Problem to work on:
Below are the records; reproduce all of them exactly but without any images.

--*--

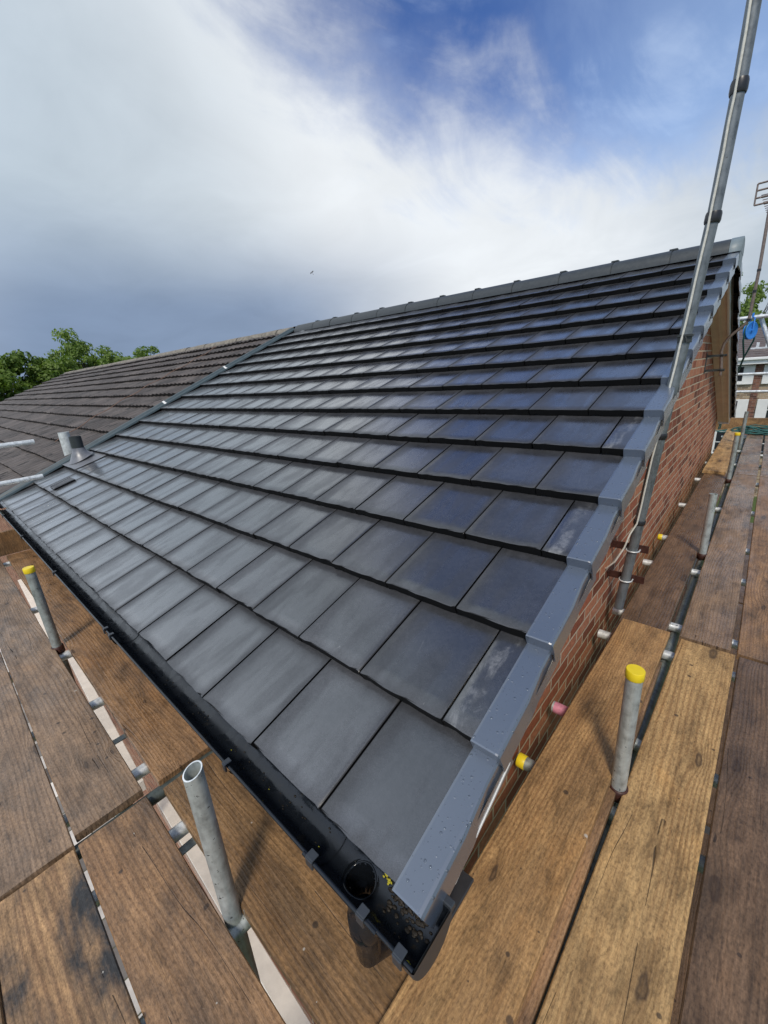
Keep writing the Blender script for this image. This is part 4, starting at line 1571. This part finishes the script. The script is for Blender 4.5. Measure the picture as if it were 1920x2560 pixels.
    scaffold_tube('hoist_tube', (.115, 7.06, 1.40), (.86, 7.06, DECK - .01), GALV_BRIGHT, 'slanting brace tube right of the blue pulley wheel', 'pulley support tubes')
    scaffold_tube('lower_board_tube', (-.1, 4.2, -2.46), (1.4, 4.2, -2.46), GALV_DULL, 'tube of the lower lift seen through the gap', 'lower lift tubes')


tubes()
board((.02, 1.2), 3.9, 'y', .22, WOOD['brown'], 'board of the lower lift seen down the dark gap, near length', 71, -2.43, group='lower lift boards')
board((.26, -1.0), 3.9, 'y', .22, WOOD['dark'], 'dark board of the lower lift below the honey board', 73, -2.43, group='lower lift boards')
board((.50, -1.2), 3.9, 'y', .22, WOOD['dark'], 'dark board of the lower lift below the dark chocolate board', 74, -2.43, group='lower lift boards')
board((.50, 2.8), 3.9, 'y', .22, WOOD['dark'], 'dark board of the lower lift below the reddish board', 75, -2.43, group='lower lift boards')
board((.26, 2.95), 3.9, 'y', .22, WOOD['dark'], 'dark board of the lower lift below the purplish-brown board', 76, -2.43, group='lower lift boards')
board((.26, 6.9), 3.9, 'y', .22, WOOD['dark'], 'dark board of the lower lift below the grey-brown far board', 77, -2.43, group='lower lift boards')
board((.50, 6.75), 3.9, 'y', .22, WOOD['dark'], 'dark board of the lower lift near the far guard rails', 78, -2.43, group='lower lift boards')
board((.02, 5.15), 3.9, 'y', .22, WOOD['orange'], 'board of the lower lift seen down the dark gap, far length', 72, -2.43, group='lower lift boards')

# ------------------------------------------------------------------ aerial mast on the gable


def mast():
    pts = [Vector(p) for p in ((-.118, 2.1, -.432), (-.069, 2.1, .125), (-.029, 2.1, .591), (.013, 2.1, 1.057), (.049, 2.1, 1.515), (.067, 2.1, 1.945), (.073, 2.1, 2.30), (.078, 2.1, 3.1))]
    root = thing('aerial_mast', pts[0], 'tall grey metal mast with white cable taped along it, on the brick gable', 'mast')
    mb = MB()
    mb.tube(pts[:4], .0252, 24, rin=.022)
    mb.tube(pts[3:], .0238, 24, rin=.021)
    mb.build('pole', ALU, root)
    tocam = Vector((.36, -.93, 0)).normalized()
    side = Vector((-.25, -.97, 0)).normalized()

    def at(z):
        for p, q in zip(pts[:-1], pts[1:]):
            if p.z <= z <= q.z:
                return p.lerp(q, (z - p.z) / (q.z - p.z))
        return pts[-1]
    mb = MB()
    cp = [Vector((-.215, 2.06, -.19)), Vector((-.19, 2.04, -.165)), Vector((-.15, 2.03, -.11)), Vector((-.115, 2.04, -.02)), Vector((-.098, 2.05, .06))]
    z = .12
    rng = random.Random(6)
    while z < 3.05:
        cp.append(at(z) + side * .0285 + Vector((rng.uniform(-.002, .002), 0, 0)))
        z += .09
    mb.tube(cp, .0048, 8)
    mb.build('cable', CABLE_W, root)
    for i, (z, hh) in enumerate(((.12, .026), (.591, .030), (1.515, .042), (1.945, .046))):
        p = at(z)
        mb = MB()
        d = (at(z + .05) - at(z - .05)).normalized()
        mb.tube([p - d * hh / 2, p - d * hh * .3, p + d * hh * .3, p + d * hh / 2], [.0275, .0300, .0296, .0272], 18, cap=True)
        mb.box(p + side * .018 + Vector((-.010, -.012, -hh / 2)), p + side * .018 + Vector((.010, .012, hh / 2)), .004)
        mb.build('tape_band', BLACKTAPE, root)
    p = pts[3]
    mb = MB()
    mb.tube([p - Vector((0, 0, .032)), p + Vector((0, 0, .004))], .0285, 20)
    mb.box(p + Vector((-.031, -.031, -.004)), p + Vector((.031, .031, .003)), .008)
    mb.tube([p + side * .02 + Vector((.01, -.012, 0)), p + side * .02 + Vector((.016, -.014, -.025))], .003, 6)
    mb.build('sleeve_joint', DARKMETAL, root)
    for z in (-.045, -.235):
        p = at(z)
        mb = MB()
        mb.box((WALL_X + .001, 2.125, z - .022), (-.012, 2.131, z + .022), .001)
        mb.box((WALL_X + .001, 2.105, z - .022), (WALL_X + .006, 2.215, z + .022), .001)
        br = mb.build('wall_bracket', RUST, root)
        WORLD_LOC[br.name] = Vector(root.location)
        mb = MB()
        u = []
        for k in range(13):
            t = math.pi * k / 12
            u.append(Vector((p.x - .032 * math.cos(t), 2.1 - .032 * math.sin(t) , p.z - .006)))
        u = [Vector((p.x - .032, 2.14, p.z - .006))] + u + [Vector((p.x + .032, 2.14, p.z - .006))]
        mb.tube(u, .0042, 8)
        mb.build('u_bolt', GALV_BRIGHT, br)


mast()


def tv_aerial():
    y = 5.4
    root = thing('television_aerial', (WALL_X, y, .78), 'television aerial on a cranked rusty pole bracketed to the gable beyond the mast', 'aerial')
    P_ = [(-.06, y, .745), (-.06, y, .80), (-.084, y, .985), (-.072, y, 1.06), (-.035, y, 1.125), (.0, y, 1.16), (.075, y, 1.235), (.090, y, 1.29), (.092, y, 1.5), (.094, y, 1.74), (.086, y, 2.15), (.082, y, 2.55)]
    mb = MB()
    mb.tube(P_, .0135, 14)
    mb.build('pole', AERIAL, root)
    mb = MB()
    for z in (.80, .945):
        mb.box((WALL_X, y - .015, z - .012), (-.03, y - .010, z + .012), .001)
        mb.tube([(-.085, y + .018, z), (-.085, y - .02, z), (-.035, y - .02, z), (-.035, y + .018, z)], .004, 6)
    mb.box((WALL_X + .0005, y - .06, .77), (WALL_X + .006, y + .012, .975), .001)
    mb.build('wall_bracket', DARKMETAL, root)
    mb = MB()
    for p, q in (((.0905, y, 1.505), (.0905, y, 1.53)), ((.0935, y, 1.69), (.0935, y, 1.71)), ((.084, y, 1.25), (.088, y, 1.275))):
        mb.tube([p, q], .0165, 12)
    mb.build('tape_band', BLACKTAPE, root)
    # head: reflector frame, boom and cross rods, pointing away over the gardens
    mb = MB()
    zc = 2.345
    for dz in (-.085, -.03, .03, .085):
        mb.tube([(-.032, y, zc + dz), (.22, y, zc + dz)], .008, 8)
    for x in (-.032, .094, .22):
        mb.tube([(x, y, zc - .085), (x, y, zc + .085)], .007, 8)
    mb.build('reflector', AERIAL, root)
    mb = MB()
    mb.tube([(.094, y - .03, zc), (.094, y + .85, zc + .01)], .0095, 10)
    for i in range(9):
        yy = y + .12 + i * .09
        mb.tube([(.0 + i * .003, yy, zc + .012), (.188 - i * .003, yy, zc + .012)], .004, 6)
    mb.build('boom', AERIAL, root)


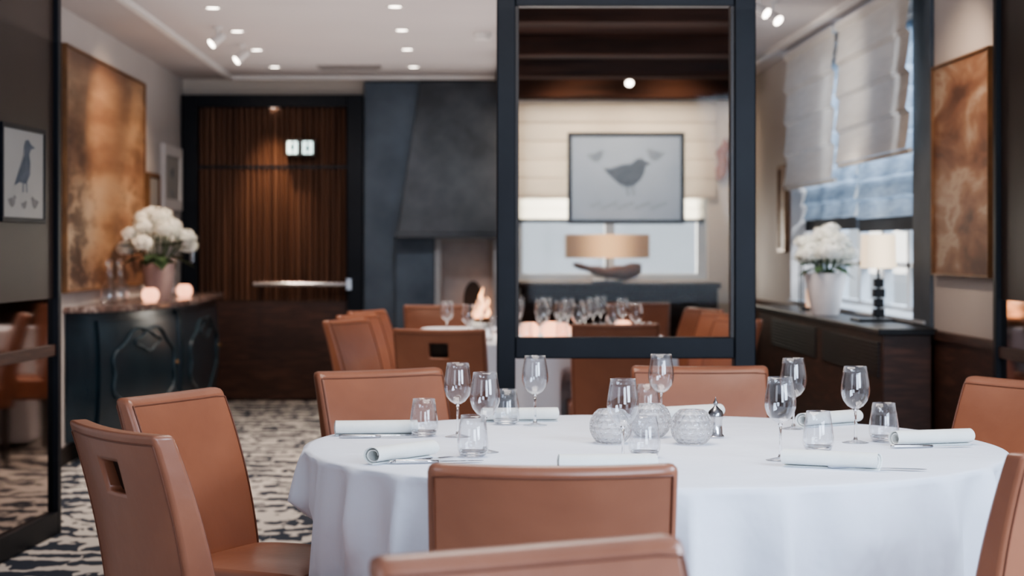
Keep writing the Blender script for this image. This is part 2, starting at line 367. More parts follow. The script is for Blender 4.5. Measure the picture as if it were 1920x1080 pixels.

--*--

Exercise solution:
Keep writing the Blender script for this image. This is part 4, starting at line 1571. This part finishes the script. The script is for Blender 4.5. Measure the picture as if it were 1920x2560 pixels.
    scaffold_tube('hoist_tube', (.115, 7.06, 1.40), (.86, 7.06, DECK - .01), GALV_BRIGHT, 'slanting brace tube right of the blue pulley wheel', 'pulley support tubes')
    scaffold_tube('lower_board_tube', (-.1, 4.2, -2.46), (1.4, 4.2, -2.46), GALV_DULL, 'tube of the lower lift seen through the gap', 'lower lift tubes')


tubes()
board((.02, 1.2), 3.9, 'y', .22, WOOD['brown'], 'board of the lower lift seen down the dark gap, near length', 71, -2.43, group='lower lift boards')
board((.26, -1.0), 3.9, 'y', .22, WOOD['dark'], 'dark board of the lower lift below the honey board', 73, -2.43, group='lower lift boards')
board((.50, -1.2), 3.9, 'y', .22, WOOD['dark'], 'dark board of the lower lift below the dark chocolate board', 74, -2.43, group='lower lift boards')
board((.50, 2.8), 3.9, 'y', .22, WOOD['dark'], 'dark board of the lower lift below the reddish board', 75, -2.43, group='lower lift boards')
board((.26, 2.95), 3.9, 'y', .22, WOOD['dark'], 'dark board of the lower lift below the purplish-brown board', 76, -2.43, group='lower lift boards')
board((.26, 6.9), 3.9, 'y', .22, WOOD['dark'], 'dark board of the lower lift below the grey-brown far board', 77, -2.43, group='lower lift boards')
board((.50, 6.75), 3.9, 'y', .22, WOOD['dark'], 'dark board of the lower lift near the far guard rails', 78, -2.43, group='lower lift boards')
board((.02, 5.15), 3.9, 'y', .22, WOOD['orange'], 'board of the lower lift seen down the dark gap, far length', 72, -2.43, group='lower lift boards')

# ------------------------------------------------------------------ aerial mast on the gable


def mast():
    pts = [Vector(p) for p in ((-.118, 2.1, -.432), (-.069, 2.1, .125), (-.029, 2.1, .591), (.013, 2.1, 1.057), (.049, 2.1, 1.515), (.067, 2.1, 1.945), (.073, 2.1, 2.30), (.078, 2.1, 3.1))]
    root = thing('aerial_mast', pts[0], 'tall grey metal mast with white cable taped along it, on the brick gable', 'mast')
    mb = MB()
    mb.tube(pts[:4], .0252, 24, rin=.022)
    mb.tube(pts[3:], .0238, 24, rin=.021)
    mb.build('pole', ALU, root)
    tocam = Vector((.36, -.93, 0)).normalized()
    side = Vector((-.25, -.97, 0)).normalized()

    def at(z):
        for p, q in zip(pts[:-1], pts[1:]):
            if p.z <= z <= q.z:
                return p.lerp(q, (z - p.z) / (q.z - p.z))
        return pts[-1]
    mb = MB()
    cp = [Vector((-.215, 2.06, -.19)), Vector((-.19, 2.04, -.165)), Vector((-.15, 2.03, -.11)), Vector((-.115, 2.04, -.02)), Vector((-.098, 2.05, .06))]
    z = .12
    rng = random.Random(6)
    while z < 3.05:
        cp.append(at(z) + side * .0285 + Vector((rng.uniform(-.002, .002), 0, 0)))
        z += .09
    mb.tube(cp, .0048, 8)
    mb.build('cable', CABLE_W, root)
    for i, (z, hh) in enumerate(((.12, .026), (.591, .030), (1.515, .042), (1.945, .046))):
        p = at(z)
        mb = MB()
        d = (at(z + .05) - at(z - .05)).normalized()
        mb.tube([p - d * hh / 2, p - d * hh * .3, p + d * hh * .3, p + d * hh / 2], [.0275, .0300, .0296, .0272], 18, cap=True)
        mb.box(p + side * .018 + Vector((-.010, -.012, -hh / 2)), p + side * .018 + Vector((.010, .012, hh / 2)), .004)
        mb.build('tape_band', BLACKTAPE, root)
    p = pts[3]
    mb = MB()
    mb.tube([p - Vector((0, 0, .032)), p + Vector((0, 0, .004))], .0285, 20)
    mb.box(p + Vector((-.031, -.031, -.004)), p + Vector((.031, .031, .003)), .008)
    mb.tube([p + side * .02 + Vector((.01, -.012, 0)), p + side * .02 + Vector((.016, -.014, -.025))], .003, 6)
    mb.build('sleeve_joint', DARKMETAL, root)
    for z in (-.045, -.235):
        p = at(z)
        mb = MB()
        mb.box((WALL_X + .001, 2.125, z - .022), (-.012, 2.131, z + .022), .001)
        mb.box((WALL_X + .001, 2.105, z - .022), (WALL_X + .006, 2.215, z + .022), .001)
        br = mb.build('wall_bracket', RUST, root)
        WORLD_LOC[br.name] = Vector(root.location)
        mb = MB()
        u = []
        for k in range(13):
            t = math.pi * k / 12
            u.append(Vector((p.x - .032 * math.cos(t), 2.1 - .032 * math.sin(t) , p.z - .006)))
        u = [Vector((p.x - .032, 2.14, p.z - .006))] + u + [Vector((p.x + .032, 2.14, p.z - .006))]
        mb.tube(u, .0042, 8)
        mb.build('u_bolt', GALV_BRIGHT, br)


mast()


def tv_aerial():
    y = 5.4
    root = thing('television_aerial', (WALL_X, y, .78), 'television aerial on a cranked rusty pole bracketed to the gable beyond the mast', 'aerial')
    P_ = [(-.06, y, .745), (-.06, y, .80), (-.084, y, .985), (-.072, y, 1.06), (-.035, y, 1.125), (.0, y, 1.16), (.075, y, 1.235), (.090, y, 1.29), (.092, y, 1.5), (.094, y, 1.74), (.086, y, 2.15), (.082, y, 2.55)]
    mb = MB()
    mb.tube(P_, .0135, 14)
    mb.build('pole', AERIAL, root)
    mb = MB()
    for z in (.80, .945):
        mb.box((WALL_X, y - .015, z - .012), (-.03, y - .010, z + .012), .001)
        mb.tube([(-.085, y + .018, z), (-.085, y - .02, z), (-.035, y - .02, z), (-.035, y + .018, z)], .004, 6)
    mb.box((WALL_X + .0005, y - .06, .77), (WALL_X + .006, y + .012, .975), .001)
    mb.build('wall_bracket', DARKMETAL, root)
    mb = MB()
    for p, q in (((.0905, y, 1.505), (.0905, y, 1.53)), ((.0935, y, 1.69), (.0935, y, 1.71)), ((.084, y, 1.25), (.088, y, 1.275))):
        mb.tube([p, q], .0165, 12)
    mb.build('tape_band', BLACKTAPE, root)
    # head: reflector frame, boom and cross rods, pointing away over the gardens
    mb = MB()
    zc = 2.345
    for dz in (-.085, -.03, .03, .085):
        mb.tube([(-.032, y, zc + dz), (.22, y, zc + dz)], .008, 8)
    for x in (-.032, .094, .22):
        mb.tube([(x, y, zc - .085), (x, y, zc + .085)], .007, 8)
    mb.build('reflector', AERIAL, root)
    mb = MB()
    mb.tube([(.094, y - .03, zc), (.094, y + .85, zc + .01)], .0095, 10)
    for i in range(9):
        yy = y + .12 + i * .09
        mb.tube([(.0 + i * .003, yy, zc + .012), (.188 - i * .003, yy, zc + .012)], .004, 6)
    mb.build('boom', AERIAL, root)


Keep writing the Blender script for this image. This is part 2, starting at line 367. More parts follow. The script is for Blender 4.5. Measure the picture as if it were 1920x1080 pixels.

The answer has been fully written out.